How does it make the programming easier and faster? If I programmed a game and ran it at 480p on one platform and 720p on another, the cost of development doesn't change. In fact, we see this on open-platforms like Android, and IOS all the time. The games run at the resolution native to your screen (in fact you need third party apps to make them run less if you want.)  In fact, in many cases a higher resolution might LOWER development costs, because you don't have to think of ways to make up for low image quality, such as say text-scaling or showing a feature in a game that would otherwise be obscured by the low image quality.  The only thing a higher resolution output would affect is what GPU you need to put into the console to run the visuals you want to run at said resolution. That is a hardware cost, not a software one. The reason why development costs increased is that games became more complex to produce and software technique had to be discovered. This has only so much to do with resolution in as much that resolution was a burden before and limited how complex games could be and now it is large enough that it isn't. 

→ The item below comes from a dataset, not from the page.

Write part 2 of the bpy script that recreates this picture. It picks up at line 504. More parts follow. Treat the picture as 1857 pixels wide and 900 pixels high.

Because less pixels means design of graphics easier, when you used more pixels it makes design longer and you put in more detail, you woild know this if you have designed and programed a game, if you did then the 720p would just be a scale up by the hardware and therefore be blurry and blocky. Scale up an 8 bit game 320x200 pixel graphics to 1080p and see what I mean. Like if you make a standard television SD and display it on HD 1080p scaled up looks like rubbish. Anyway you would know this if you programmed games and graphics so I am calling BS on you. 8 bit games on Commodore 64 were often made by one person, today you need a team of people as big as any film and often a lot longer in developement. Design of graphics is a lot more and a team is needed of artists, it is not a case of doing an 8bit graphics and just allowing the hardware to somehow magically transform that 8bit pixel block into a fully rendered quality to be displayed in 1080p. I know this is an extreme example but that's how you will understand how wrong you are.